01 de fevereiro de 2014
| N° 17691
PAULO SANT’ANA
Dirigir é viver
Só cantando a marchinha pra
resistir:
Porto Alegre, cidade que nos
seduz
De dia, falta ônibus,
De noite, falta luz
Varei um século improficuamente à
espera de que as pessoas reconhecessem que fui grandioso nos meus acertos e que
relevassem meus erros na conta de minhas pressas ou de meu despreparo.
Só quero que compareçam ao meu
enterro as pessoas que reconhecerem que errei ou acertei sempre na certeza de
que estava acertando, embora com algum medo de que pudesse estar errando.
Havia ontem sobre Porto Alegre,
às cinco e meia em ponto da tarde, um céu misto de luminoso e pardacento, o que
enfeitava estranhamente a paisagem.
Parecia ser um sol algo tímido,
talvez ansioso de que voltasse a chuva ou então querendo outra vez vingar-se
das chuvas intermitentes que caíram nos últimos dias.
Belo fim de tarde ontem em minha
cidade, mesmo que eu estivesse dentro de casa e não tivesse ângulo para
verificar se havia pôr do sol nítido sobre o Guaíba.
Sempre achei que eu fosse mais
inteligente à tarde do que pela manhã.
É que, tempos depois de que me
levanto da cama pela manhã, sinto ainda um emaranhado intelectivo em minha
mente.
Com a tarde já acontece
diferente, passo a pensar com leveza ou com profundidade. Os pensamentos
escorrem de modo mais fácil e mais brilhantemente sobre a minha cabeça, talvez
já no consolo de que daqui a poucas horas conseguirei dormir novamente.
Embora o momento em que consigo
pensar mais escorreitamente não seja a tarde, é na madrugada de insônia que
produzo melhor intelectualmente.
Se eu pudesse me conduzir na vida
com a maestria com que meu motorista me conduz pelas ruas da cidade, eu seria
um campeão de filosofia e felicidade.
Se eu soubesse me esquivar dos
obstáculos que a vida me oferece como meu motorista se esgueira habilidosamente
entre os carros nas travessias que ele faz airosamente pelas ruas e avenidas,
eu até poderia não ser feliz, mas não por falta de aptidão.

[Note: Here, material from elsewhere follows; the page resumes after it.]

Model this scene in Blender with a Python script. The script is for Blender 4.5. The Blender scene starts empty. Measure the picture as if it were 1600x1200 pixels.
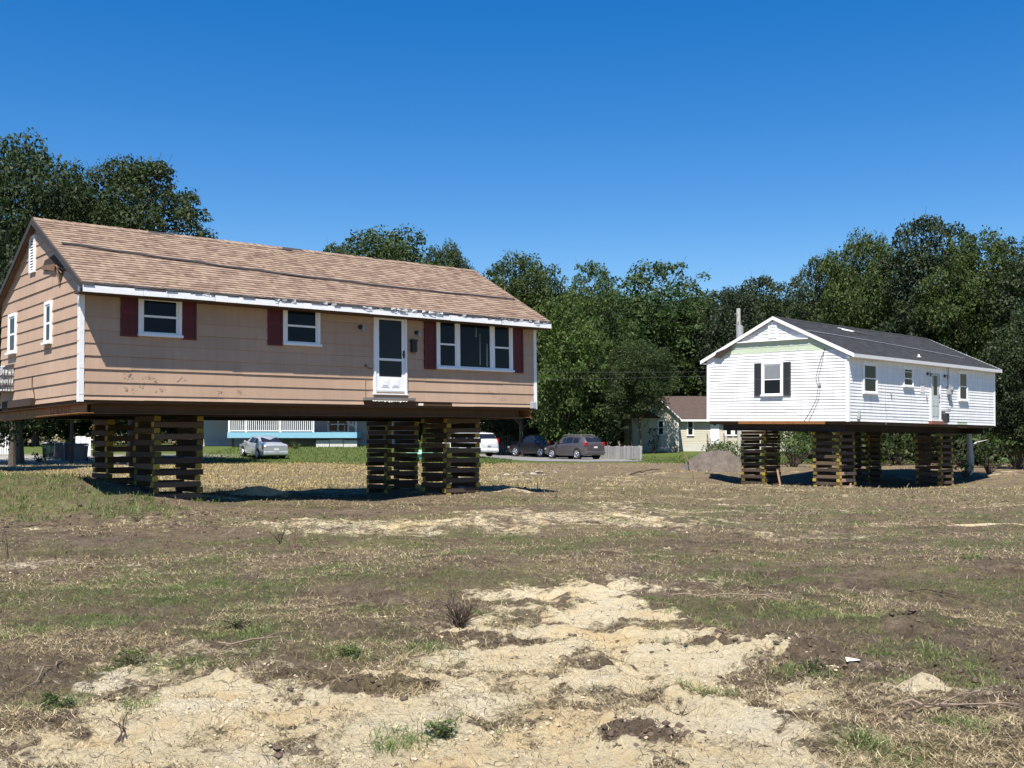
import bpy, math, random
import numpy as np
from mathutils import Matrix, Vector
random.seed(7)
R = math.radians
scene = bpy.context.scene
col = scene.collection

# ---------------------------------------------------------------- camera, sky, sun
cam_d = bpy.data.cameras.new('camera'); cam = bpy.data.objects.new('camera', cam_d); col.objects.link(cam)
CAMH = 1.6; FPX = 1700.0; PITCH = R(2.734)
cam.location = (0, 0, CAMH); cam.rotation_euler = (math.pi/2 + PITCH, 0, 0)
cam_d.sensor_width = 36; cam_d.lens = 36*FPX/1600; cam_d.clip_end = 3000; cam_d.clip_start = 0.1
scene.camera = cam
SUN_FROM = Vector((-0.11, -0.48, 0.87)).normalized()     # direction towards the sun
el = math.asin(SUN_FROM.z)
world = bpy.data.worlds.new('World'); scene.world = world; world.use_nodes = True
wn = world.node_tree; wn.nodes.clear()
sky = wn.nodes.new('ShaderNodeTexSky'); sky.sky_type = 'NISHITA'; sky.sun_disc = False
sky.sun_elevation = el; sky.sun_rotation = math.atan2(SUN_FROM.x, SUN_FROM.y)
sky.air_density = 1.0; sky.dust_density = 0.0; sky.ozone_density = 3.0; sky.altitude = 0
bg = wn.nodes.new('ShaderNodeBackground'); bg.inputs[1].default_value = 0.089
wo = wn.nodes.new('ShaderNodeOutputWorld')
hs = wn.nodes.new('ShaderNodeHueSaturation'); hs.inputs['Saturation'].default_value = 1.55; hs.inputs['Hue'].default_value = .510
gm_ = wn.nodes.new('ShaderNodeGamma'); gm_.inputs[1].default_value = 0.88
wn.links.new(sky.outputs[0], gm_.inputs[0]); wn.links.new(gm_.outputs[0], hs.inputs['Color']); wn.links.new(hs.outputs[0], bg.inputs[0]); wn.links.new(bg.outputs[0], wo.inputs[0])
sl = bpy.data.lights.new('sun', 'SUN'); sl.energy = 5.0; sl.angle = R(0.5); sl.color = (1, 0.94, 0.85)
so = bpy.data.objects.new('sun', sl); col.objects.link(so)
so.rotation_euler = SUN_FROM.to_track_quat('Z', 'Y').to_euler(); so.location = (0, -20, 40)
scene.view_settings.view_transform = 'Standard'; scene.view_settings.look = 'None'
scene.view_settings.gamma = 1; scene.view_settings.exposure = 0.95
scene.render.engine = 'CYCLES'

# ---------------------------------------------------------------- numbers
def at(px, py, Y):
    """world point at distance Y ahead that the camera sees at photo pixel px, py"""
    u = (px-800)/FPX; v = (600-py)/FPX
    c, s = math.cos(PITCH), math.sin(PITCH)
    dy = c - v*s; dz = s + v*c
    return Vector((u*Y/dy, Y, CAMH + dz*Y/dy))
def gp(px, py, z=0.0):
    u = (px-800)/FPX; v = (600-py)/FPX
    c, s = math.cos(PITCH), math.sin(PITCH)
    dy = c - v*s; dz = s + v*c
    t = (z-CAMH)/dz
    return (u*t, dy*t)

def _hash(ix, iy, seed):
    n = (ix*374761393 + iy*668265263 + seed*982451653) & 0xffffffff
    n = ((n ^ (n >> 13))*1274126177) & 0xffffffff
    return ((n ^ (n >> 16)) & 0xffff)/65535.0
def vnoise(x, y, seed=0):
    x = np.asarray(x, float); y = np.asarray(y, float)
    ix = np.floor(x).astype(np.int64); iy = np.floor(y).astype(np.int64)
    fx = x-ix; fy = y-iy
    fx = fx*fx*fx*(fx*(fx*6-15)+10); fy = fy*fy*fy*(fy*(fy*6-15)+10)
    a = _hash(ix, iy, seed); b = _hash(ix+1, iy, seed); c = _hash(ix, iy+1, seed); d = _hash(ix+1, iy+1, seed)
    return (a*(1-fx)+b*fx)*(1-fy) + (c*(1-fx)+d*fx)*fy - .5
def fbm(x, y, seed=0, o=4, g=.5):
    s = 0; a = 1; f = 1
    for i in range(o):
        s = s + a*vnoise(x*f + 17.3*i, y*f + 5.1*i, seed+i); a *= g; f *= 2.03
    return s
def sm(v, a, b):
    t = np.clip((np.asarray(v, float)-a)/(b-a), 0, 1); return t*t*(3-2*t)
def gau(x, y, cx, cy, rx, ry=None):
    ry = ry or rx
    return np.exp(-((x-cx)/rx)**2 - ((y-cy)/ry)**2)
def polysd(x, y, P):
    """distance inside (+) or outside (-) a closed outline"""
    x = np.asarray(x, float); y = np.asarray(y, float)
    d = np.full(x.shape, 1e9); ins = np.zeros(x.shape, bool)
    n = len(P)
    for i in range(n):
        ax, ay = P[i]; bx, by = P[(i+1) % n]
        ex, ey = bx-ax, by-ay
        t = np.clip(((x-ax)*ex+(y-ay)*ey)/(ex*ex+ey*ey+1e-12), 0, 1)
        d = np.minimum(d, np.hypot(x-ax-t*ex, y-ay-t*ey))
        if ay != by:
            ins ^= ((ay > y) != (by > y)) & (x < (bx-ax)*(y-ay)/(by-ay)+ax)
    return np.where(ins, d, -d)
def lined(x, y, P):
    d = np.full(np.shape(x), 1e9)
    for (ax, ay), (bx, by) in zip(P[:-1], P[1:]):
        ex, ey = bx-ax, by-ay
        t = np.clip(((x-ax)*ex+(y-ay)*ey)/(ex*ex+ey*ey+1e-12), 0, 1)
        d = np.minimum(d, np.hypot(x-ax-t*ex, y-ay-t*ey))
    return d

SAND = [(-3.2, 5.6), (-2.66, 5.75), (-2.52, 5.9), (-2.46, 6.74), (-2.27, 7.25), (-1.95, 7.46), (-1.5, 6.9), (-1.04, 7.46), (-.71, 8.12), (-.34, 9.6), (-.06, 11.0), (1.0, 12.4),
        (1.55, 11.75), (1.49, 10.23), (1.65, 9.1), (1.75, 8.37), (1.66, 7.4), (1.78, 6.5), (2.12, 6.3), (2.5, 6.3), (2.1, 5.8), (1.36, 5.2), (1.2, 3.5), (-3.2, 3.5)]
RIDGE = [(-4.2, 18.7), (-2.6, 18.9), (-1.2, 20.3), (0, 22.2), (2.0, 22.6), (3.1, 20.6), (2.5, 19.2), (1.1, 20.0), (-.5, 18.9), (-2.1, 18.2)]
TRACK1 = [(-.35, 8.55), (.4, 8.75), (1.0, 8.6), (1.55, 8.5), (1.95, 8.2)]
TRACK2 = [(.05, 9.65), (.5, 9.5), (1.1, 9.1), (1.6, 9.0), (2.2, 8.9)]
RUTS = [([(-3.2, 5.6), (-1.2, 6.6), (.1, 6.9), (1.0, 6.4), (1.5, 5.4)], .13, .045), ([(-.3, 5.0), (.5, 6.0), (.9, 7.4), (.7, 9.4), (.2, 11.5)], .12, .04), ([(-10, 17.2), (-3, 17.9), (4, 19.2), (13, 23)], .16, .05), ([(-10, 15.2), (-3, 15.9), (4, 17.2), (13, 20.6)], .16, .045), ([(1.9, 5), (2.1, 7.4), (1.7, 10.5), (.2, 14), (-4, 18)], .12, .035), ([(3.0, 5), (3.3, 8), (3.0, 11), (1.6, 14.6), (-2, 18.6)], .12, .03), ([(-3.4, 8.5), (-1, 10.6), (3, 12.0), (9, 14)], .10, .03), ([(4, 27), (9, 29), (17, 33)], .2, .05), ([(3, 24.6), (9, 26.4), (18, 30)], .2, .04)]
ROUGHS = [(-10.5, 22.8, 3.5, 2.0), (2.1, 8.0, .6, .5), (3.3, 9.3, .7, .35), (.66, 5.6, .35, .25), (3.0, 6.1, .7, .7), (-.9, 6.95, .5, .35), (1.6, 8.6, .9, .4), (2.6, 7.4, .9, .5), (4.2, 7.6, 1.4, .8), (-7.0, 20, 5, 2.5), (-11, 26, 4, 2.5), (1.0, 6.6, .8, .4), (-2.0, 6.0, 1.0, .5)]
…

Se eu pudesse chegar ao fim da
vida como meu motorista me deixa em casa todas as noites, isto é, desguiando
por todas as encrencas do trânsito sem nenhuma batida, eu terei sido um homem
feliz e realizado na reta final da existência.
Se eu puder passar por todas as
aflições da vida sem nunca ser multado por ela como meu motorista consegue
chegar ao final do ano sem qualquer arranhão na sua folha corrida de condutor,
então eu terei, sem dúvida, vivido uma existência exemplar.